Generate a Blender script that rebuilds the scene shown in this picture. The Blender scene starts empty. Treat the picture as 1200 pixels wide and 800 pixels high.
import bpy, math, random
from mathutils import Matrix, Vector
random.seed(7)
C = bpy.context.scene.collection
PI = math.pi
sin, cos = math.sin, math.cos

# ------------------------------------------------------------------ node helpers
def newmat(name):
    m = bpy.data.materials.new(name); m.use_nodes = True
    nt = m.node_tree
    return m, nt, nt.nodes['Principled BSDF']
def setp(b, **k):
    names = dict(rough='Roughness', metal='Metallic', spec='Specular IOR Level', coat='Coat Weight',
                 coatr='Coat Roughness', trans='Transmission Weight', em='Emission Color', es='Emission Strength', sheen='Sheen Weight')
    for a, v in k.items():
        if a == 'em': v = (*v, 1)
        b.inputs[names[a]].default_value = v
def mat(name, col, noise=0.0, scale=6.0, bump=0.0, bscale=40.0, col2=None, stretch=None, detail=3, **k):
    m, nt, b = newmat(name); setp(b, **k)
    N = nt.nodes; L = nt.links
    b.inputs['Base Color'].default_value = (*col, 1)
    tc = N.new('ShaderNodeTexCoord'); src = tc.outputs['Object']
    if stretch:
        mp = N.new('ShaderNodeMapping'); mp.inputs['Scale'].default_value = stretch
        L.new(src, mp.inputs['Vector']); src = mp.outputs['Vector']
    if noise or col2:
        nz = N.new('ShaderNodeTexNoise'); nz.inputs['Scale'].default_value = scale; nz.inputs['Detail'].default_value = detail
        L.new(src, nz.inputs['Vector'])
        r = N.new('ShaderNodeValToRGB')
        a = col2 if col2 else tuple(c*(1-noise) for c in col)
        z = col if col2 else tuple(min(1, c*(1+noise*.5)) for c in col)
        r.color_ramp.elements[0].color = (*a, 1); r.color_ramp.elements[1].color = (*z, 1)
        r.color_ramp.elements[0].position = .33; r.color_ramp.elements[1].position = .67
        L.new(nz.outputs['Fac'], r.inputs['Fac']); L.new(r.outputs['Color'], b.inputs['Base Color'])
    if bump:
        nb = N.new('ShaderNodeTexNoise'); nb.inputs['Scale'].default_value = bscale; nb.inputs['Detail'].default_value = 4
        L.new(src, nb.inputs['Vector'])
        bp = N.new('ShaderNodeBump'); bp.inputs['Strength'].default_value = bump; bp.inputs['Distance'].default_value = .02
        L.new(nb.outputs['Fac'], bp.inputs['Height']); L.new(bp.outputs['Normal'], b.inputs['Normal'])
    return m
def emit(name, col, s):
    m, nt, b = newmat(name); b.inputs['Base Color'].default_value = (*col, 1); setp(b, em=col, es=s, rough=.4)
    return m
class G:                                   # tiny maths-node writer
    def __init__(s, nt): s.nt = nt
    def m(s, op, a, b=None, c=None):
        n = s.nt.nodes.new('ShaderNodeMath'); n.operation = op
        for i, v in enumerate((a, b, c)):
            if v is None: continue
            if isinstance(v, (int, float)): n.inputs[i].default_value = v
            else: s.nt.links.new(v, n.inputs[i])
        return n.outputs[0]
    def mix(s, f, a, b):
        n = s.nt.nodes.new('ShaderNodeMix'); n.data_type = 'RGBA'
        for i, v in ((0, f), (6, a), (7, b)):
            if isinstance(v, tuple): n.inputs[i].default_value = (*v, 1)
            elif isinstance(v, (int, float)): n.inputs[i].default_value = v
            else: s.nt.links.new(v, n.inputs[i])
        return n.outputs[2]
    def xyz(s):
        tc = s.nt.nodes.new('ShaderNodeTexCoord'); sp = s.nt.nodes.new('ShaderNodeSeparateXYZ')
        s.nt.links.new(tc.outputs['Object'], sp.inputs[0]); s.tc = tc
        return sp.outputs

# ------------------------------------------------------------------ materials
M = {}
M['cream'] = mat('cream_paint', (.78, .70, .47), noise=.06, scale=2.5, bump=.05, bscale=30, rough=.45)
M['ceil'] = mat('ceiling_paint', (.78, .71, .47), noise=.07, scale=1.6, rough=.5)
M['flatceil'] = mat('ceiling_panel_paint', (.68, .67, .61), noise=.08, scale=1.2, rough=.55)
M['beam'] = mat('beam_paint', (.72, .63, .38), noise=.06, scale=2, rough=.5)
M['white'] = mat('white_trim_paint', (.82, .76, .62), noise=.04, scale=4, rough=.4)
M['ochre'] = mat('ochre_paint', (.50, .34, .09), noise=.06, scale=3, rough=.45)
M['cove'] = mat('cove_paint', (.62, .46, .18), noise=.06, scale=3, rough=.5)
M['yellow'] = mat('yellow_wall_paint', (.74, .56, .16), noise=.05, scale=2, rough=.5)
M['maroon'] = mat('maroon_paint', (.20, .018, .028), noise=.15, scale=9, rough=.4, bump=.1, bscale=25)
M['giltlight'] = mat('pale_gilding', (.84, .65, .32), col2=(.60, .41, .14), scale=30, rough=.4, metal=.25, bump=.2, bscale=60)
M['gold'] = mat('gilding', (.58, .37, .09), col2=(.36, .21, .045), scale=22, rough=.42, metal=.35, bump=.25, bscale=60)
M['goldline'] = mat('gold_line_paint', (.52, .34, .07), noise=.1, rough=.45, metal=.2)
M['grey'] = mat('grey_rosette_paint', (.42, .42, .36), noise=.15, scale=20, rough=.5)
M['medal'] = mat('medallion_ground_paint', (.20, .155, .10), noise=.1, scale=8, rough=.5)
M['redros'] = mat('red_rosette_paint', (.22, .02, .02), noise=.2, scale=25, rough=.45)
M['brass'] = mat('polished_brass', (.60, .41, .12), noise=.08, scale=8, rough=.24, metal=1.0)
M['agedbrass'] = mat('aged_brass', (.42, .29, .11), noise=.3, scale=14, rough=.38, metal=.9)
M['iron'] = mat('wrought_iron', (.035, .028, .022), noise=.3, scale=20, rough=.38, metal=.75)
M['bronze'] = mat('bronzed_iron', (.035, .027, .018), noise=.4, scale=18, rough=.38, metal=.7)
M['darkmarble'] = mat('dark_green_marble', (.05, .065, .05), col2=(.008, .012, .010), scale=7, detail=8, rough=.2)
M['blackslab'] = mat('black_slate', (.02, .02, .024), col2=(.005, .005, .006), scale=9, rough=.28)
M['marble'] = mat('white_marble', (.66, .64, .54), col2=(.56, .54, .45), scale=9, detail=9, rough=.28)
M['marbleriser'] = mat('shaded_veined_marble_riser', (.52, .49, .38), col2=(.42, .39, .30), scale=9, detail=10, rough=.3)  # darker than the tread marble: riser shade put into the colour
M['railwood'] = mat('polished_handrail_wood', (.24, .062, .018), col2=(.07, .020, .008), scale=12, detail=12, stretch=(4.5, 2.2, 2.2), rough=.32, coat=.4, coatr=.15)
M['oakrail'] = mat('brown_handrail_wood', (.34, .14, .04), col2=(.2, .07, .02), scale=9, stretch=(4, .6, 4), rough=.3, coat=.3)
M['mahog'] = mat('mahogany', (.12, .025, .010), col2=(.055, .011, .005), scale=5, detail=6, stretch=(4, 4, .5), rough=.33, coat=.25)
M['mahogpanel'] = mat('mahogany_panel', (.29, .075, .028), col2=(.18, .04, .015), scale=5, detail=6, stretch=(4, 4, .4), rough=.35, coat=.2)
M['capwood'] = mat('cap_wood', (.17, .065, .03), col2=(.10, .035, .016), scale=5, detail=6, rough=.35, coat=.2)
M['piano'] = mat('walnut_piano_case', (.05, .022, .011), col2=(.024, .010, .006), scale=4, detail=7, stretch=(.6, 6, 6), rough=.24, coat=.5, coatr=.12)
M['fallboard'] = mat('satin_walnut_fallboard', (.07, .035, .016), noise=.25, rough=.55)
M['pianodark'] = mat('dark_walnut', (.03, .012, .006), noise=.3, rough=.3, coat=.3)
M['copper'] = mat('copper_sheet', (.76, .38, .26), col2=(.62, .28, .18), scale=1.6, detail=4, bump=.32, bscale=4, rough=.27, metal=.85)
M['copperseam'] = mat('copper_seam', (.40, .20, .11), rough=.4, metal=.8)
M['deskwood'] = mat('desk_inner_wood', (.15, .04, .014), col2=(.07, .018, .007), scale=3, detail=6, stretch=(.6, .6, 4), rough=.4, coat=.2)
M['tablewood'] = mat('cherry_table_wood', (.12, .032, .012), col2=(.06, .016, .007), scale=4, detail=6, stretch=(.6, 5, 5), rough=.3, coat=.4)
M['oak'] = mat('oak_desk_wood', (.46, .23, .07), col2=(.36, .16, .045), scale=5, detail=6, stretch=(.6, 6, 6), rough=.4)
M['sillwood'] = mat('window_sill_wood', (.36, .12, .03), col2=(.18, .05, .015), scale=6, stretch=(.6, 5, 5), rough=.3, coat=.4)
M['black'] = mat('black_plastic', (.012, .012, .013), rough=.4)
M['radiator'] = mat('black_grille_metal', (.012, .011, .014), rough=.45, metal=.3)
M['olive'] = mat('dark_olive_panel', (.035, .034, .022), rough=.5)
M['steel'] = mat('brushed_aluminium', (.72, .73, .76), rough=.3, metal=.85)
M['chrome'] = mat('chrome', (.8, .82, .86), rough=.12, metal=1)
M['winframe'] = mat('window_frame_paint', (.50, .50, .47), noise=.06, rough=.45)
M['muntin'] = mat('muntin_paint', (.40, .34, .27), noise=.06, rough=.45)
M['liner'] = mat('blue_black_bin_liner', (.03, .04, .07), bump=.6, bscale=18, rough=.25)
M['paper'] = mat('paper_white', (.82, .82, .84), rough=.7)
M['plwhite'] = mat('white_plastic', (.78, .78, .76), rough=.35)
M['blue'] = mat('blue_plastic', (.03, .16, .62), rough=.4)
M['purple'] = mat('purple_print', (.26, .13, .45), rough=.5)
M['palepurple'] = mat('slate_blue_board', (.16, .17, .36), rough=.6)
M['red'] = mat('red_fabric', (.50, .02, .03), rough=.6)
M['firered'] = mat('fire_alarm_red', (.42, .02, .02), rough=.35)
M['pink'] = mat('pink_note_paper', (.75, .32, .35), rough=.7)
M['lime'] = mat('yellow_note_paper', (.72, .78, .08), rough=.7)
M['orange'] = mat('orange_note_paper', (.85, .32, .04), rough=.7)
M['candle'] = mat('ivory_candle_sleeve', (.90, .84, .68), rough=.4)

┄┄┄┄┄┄

## Work required:
Restate the first line and every line after it, word for word, stopping once the line with "sin, cos = math.sin, math.cos" is done.

## Response for this exercise:
Generate a Blender script that rebuilds the scene shown in this picture. The Blender scene starts empty. Treat the picture as 1200 pixels wide and 800 pixels high.
import bpy, math, random
from mathutils import Matrix, Vector
random.seed(7)
C = bpy.context.scene.collection
PI = math.pi
sin, cos = math.sin, math.cos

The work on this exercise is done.